Robert Stack, Dorothy Malone, Edmond O’ Brien, George Sanders, Jack Kruschen, Woody Strode.
Directed by Andrew L. Stone.
The Last Voyage in its day could have been called old-fashioned melodrama. In the light of the disaster trend of the seventies, the film fits very well into that group of films. There is an explosion on a ship and the liner begins to sink. Needless to say, there are decisions to be made, suspense and fights for survival. Advertising notes that a genuine liner which was awaiting scrapping was sunk for the special effects of the film.
The film was written and directed by Andrew L. Stone who made many thrillers in the forties and fifties. In the seventies he ventured into the spectacular field of the musical with Song Of Norway and The Great Waltz. They looked beautiful but the screen plays were very limited and even made the composers, Grieg and Strauss, look somewhat silly. Stone was at his best in films like The Last Voyage which compare favourably to the disaster films of the seventies and eighties.
1. Was this an enjoyable adventure film? How strongly did it involve its audiences? What was the nature of its suspense? Successful suspense? Audience identification with characters and with the situation and danger?
2. How good was the quality of the reconstruction of the ship, the note, the disaster? The use of widescreen and colour? Did the disaster seem real or contrived by Hollywood?

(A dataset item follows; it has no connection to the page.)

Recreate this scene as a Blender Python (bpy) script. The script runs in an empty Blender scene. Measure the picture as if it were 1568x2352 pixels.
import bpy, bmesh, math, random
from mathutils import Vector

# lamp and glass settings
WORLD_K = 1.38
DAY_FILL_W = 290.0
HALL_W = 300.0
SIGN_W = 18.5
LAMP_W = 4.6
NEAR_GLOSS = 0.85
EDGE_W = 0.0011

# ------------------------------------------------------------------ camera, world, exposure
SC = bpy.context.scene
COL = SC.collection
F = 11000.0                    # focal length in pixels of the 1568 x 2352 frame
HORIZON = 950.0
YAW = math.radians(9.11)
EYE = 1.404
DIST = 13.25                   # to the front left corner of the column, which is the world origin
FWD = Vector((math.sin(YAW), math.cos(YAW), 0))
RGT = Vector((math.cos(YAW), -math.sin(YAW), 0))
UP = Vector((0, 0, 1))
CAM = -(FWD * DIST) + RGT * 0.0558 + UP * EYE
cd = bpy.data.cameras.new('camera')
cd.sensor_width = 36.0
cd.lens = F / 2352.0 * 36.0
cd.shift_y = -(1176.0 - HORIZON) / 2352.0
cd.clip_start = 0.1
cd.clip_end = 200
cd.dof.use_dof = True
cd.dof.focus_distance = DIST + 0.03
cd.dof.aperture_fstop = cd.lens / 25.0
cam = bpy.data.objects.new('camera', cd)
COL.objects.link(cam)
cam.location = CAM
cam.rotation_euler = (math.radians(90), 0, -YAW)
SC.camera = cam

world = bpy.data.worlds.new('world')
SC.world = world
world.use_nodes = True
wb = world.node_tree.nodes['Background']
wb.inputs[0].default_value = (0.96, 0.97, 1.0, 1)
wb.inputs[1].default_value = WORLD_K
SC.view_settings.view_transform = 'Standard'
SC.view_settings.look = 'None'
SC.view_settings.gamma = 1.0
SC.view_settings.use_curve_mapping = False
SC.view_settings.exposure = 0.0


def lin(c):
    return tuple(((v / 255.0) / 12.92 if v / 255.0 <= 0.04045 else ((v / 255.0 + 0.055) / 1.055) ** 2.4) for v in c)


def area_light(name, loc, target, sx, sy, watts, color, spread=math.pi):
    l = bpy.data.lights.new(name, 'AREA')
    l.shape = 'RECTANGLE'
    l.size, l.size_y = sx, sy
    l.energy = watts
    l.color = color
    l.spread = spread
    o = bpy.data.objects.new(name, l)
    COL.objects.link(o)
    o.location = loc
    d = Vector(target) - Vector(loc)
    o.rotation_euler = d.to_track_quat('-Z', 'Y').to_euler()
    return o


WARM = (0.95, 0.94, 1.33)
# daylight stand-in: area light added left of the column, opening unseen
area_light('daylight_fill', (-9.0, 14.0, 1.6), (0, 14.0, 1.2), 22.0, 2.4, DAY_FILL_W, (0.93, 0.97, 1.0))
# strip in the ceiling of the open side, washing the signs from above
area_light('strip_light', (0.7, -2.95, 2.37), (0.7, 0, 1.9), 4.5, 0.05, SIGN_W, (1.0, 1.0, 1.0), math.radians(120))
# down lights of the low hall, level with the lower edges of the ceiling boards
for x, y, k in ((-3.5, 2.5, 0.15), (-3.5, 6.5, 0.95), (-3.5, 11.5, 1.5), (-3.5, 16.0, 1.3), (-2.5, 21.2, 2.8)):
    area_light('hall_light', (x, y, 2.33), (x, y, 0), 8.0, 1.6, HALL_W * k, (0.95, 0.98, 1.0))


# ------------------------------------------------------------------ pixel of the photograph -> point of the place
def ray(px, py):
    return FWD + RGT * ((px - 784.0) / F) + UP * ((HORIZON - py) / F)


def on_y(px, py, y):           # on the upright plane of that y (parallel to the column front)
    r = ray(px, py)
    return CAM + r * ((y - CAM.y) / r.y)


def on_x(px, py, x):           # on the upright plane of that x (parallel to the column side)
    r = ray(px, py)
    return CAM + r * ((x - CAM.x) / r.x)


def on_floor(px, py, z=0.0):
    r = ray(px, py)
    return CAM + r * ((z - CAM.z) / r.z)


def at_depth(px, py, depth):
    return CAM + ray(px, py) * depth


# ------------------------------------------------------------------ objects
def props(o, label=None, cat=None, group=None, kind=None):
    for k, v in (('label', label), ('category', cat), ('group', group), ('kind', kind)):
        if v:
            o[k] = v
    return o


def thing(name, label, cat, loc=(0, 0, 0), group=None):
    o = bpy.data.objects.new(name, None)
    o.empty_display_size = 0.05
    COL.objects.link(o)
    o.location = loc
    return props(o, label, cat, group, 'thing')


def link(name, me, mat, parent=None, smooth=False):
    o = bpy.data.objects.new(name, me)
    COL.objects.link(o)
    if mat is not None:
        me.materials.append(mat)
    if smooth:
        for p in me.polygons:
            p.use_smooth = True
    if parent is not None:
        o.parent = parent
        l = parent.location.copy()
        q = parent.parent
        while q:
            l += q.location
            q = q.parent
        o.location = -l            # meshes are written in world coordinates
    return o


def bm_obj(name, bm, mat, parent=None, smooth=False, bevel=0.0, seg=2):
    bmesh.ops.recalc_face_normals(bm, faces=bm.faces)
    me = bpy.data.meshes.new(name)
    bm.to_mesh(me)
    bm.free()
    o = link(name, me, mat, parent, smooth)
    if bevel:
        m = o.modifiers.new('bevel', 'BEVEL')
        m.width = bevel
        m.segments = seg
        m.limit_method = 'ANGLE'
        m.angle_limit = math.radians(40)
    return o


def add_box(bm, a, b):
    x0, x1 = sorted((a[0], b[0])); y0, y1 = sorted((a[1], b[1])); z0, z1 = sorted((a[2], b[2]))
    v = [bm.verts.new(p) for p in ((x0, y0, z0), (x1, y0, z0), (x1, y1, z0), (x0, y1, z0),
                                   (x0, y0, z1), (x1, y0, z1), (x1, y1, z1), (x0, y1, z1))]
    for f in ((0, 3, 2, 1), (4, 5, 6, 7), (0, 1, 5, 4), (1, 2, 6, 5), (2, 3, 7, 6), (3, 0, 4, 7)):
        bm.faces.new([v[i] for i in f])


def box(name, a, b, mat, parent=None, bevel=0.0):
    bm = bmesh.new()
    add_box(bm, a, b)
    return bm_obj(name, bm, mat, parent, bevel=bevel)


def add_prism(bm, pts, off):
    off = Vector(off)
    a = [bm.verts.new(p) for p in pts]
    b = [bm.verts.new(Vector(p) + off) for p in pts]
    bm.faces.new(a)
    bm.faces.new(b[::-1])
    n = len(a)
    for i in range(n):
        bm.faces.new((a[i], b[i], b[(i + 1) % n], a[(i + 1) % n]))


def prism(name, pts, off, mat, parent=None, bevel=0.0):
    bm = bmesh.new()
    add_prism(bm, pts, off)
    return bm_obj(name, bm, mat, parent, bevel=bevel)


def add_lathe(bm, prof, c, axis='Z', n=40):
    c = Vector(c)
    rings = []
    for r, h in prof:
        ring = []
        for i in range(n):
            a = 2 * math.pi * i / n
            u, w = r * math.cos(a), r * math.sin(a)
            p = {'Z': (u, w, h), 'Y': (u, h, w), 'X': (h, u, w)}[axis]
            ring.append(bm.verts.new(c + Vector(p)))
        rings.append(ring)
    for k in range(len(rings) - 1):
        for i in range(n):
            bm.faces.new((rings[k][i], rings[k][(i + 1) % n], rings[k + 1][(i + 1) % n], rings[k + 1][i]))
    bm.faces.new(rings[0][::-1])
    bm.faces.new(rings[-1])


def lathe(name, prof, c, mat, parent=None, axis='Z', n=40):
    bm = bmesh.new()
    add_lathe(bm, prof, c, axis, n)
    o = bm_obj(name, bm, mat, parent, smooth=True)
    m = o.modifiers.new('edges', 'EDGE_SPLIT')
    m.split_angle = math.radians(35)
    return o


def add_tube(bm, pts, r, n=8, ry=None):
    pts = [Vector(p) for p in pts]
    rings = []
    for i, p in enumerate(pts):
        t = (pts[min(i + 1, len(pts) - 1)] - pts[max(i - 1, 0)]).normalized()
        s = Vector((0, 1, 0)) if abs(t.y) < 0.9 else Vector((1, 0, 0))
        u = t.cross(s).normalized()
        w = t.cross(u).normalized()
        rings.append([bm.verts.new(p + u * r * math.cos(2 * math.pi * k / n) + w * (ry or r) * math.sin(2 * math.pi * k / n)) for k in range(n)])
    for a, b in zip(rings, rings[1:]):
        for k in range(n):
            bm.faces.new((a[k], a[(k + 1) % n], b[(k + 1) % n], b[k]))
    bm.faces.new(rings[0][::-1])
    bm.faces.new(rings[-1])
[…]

3. How did this film compare with the seventies disaster films and their spectacle? It was smaller scale, but was it less successful? What were the major features of its impact? How do these compare and contrast with recent films? How successful was the voiceover commentary on the incidents? Did this add to audience involvement or take away from it?
4. Was the film successful in its main emphasis on the voyage and the disaster compared with the amount of attention given to characters?
5. Was the focus on the Henderson family satisfactory? Did this serve to help audience imagination about the rest of the characters? Could audiences identity with the Henderson family? A nice American family? the relationships amongst themselves, the setting with the Captain and his remembering their identity? The impact of sudden and unexpected disaster and audience identification with this? The suspense and feeling for the little girl on the plank, the wife, crush, immobile, thoughts of death, the priorities about dying, others on the ship, the focus of decisions, the final relief at their being saved? Was this a good technique for this film?
6. How credible was Henderson's panic? Could audience understand this? His relationship with his daughter and saving her on the plank, his panic and all the efforts to save his wife, his understanding for her plight, the expression of their love? the dance and then the disaster? Whether he should have survived or died with her? Comparing him with his wife and the feelings in such a situation? Was he right to attack the Captain and the other men? Was he right to give his wife the priority?
7. Laurie Henderson and her plight? Wanting her daughter to be saved? The temptation to suicide and her inability to kill herself? Asking for herself to be shot? Could audiences understand this? The moral issues involved? The wasted life in view of her being saved?
8. How important was the new workman? His strength in helping the men in the boiler room? His compassion for the Hendersons and his helping them without thought of himself?
9. Walsh and his ordeal in the engine room, trying to save the ship? How interesting were these sequences? How convincing in the rush and order of the manual work? The priorities of who was to be saved? Walsh's clashes with the Captain? Was Walsh in the right? The impact of his men? His concern to help the Hendersons? His skill in saving them?
10. Was the portrayal of the Captain convincing? The background of his ambitions? Was he a weak man? Did he make the right decisions? Was he more interested in saving the ship and making a show? The clash with Walsh? His death?
11. How well portrayed were the other officers? The portrayal of them at work, in their functions? In contrast with the Captain? Their critique of him? Their role in saving the passengers?
12. How interesting were the minor details of the people on the ship, the panic and the control, the lifeboats, the atmosphere of fear, the possibilities of selfishness? How important was it that the disaster happened in daylight and in calm water?
13. How important in the struggle for survival? What did the film have to may about the desperate need to survive?
14. Why do audiences like disaster films? To experience vicariously the danger? To understand people in such situations and imagine themselves? In this an enjoyable thing? A valuable entertainment experience?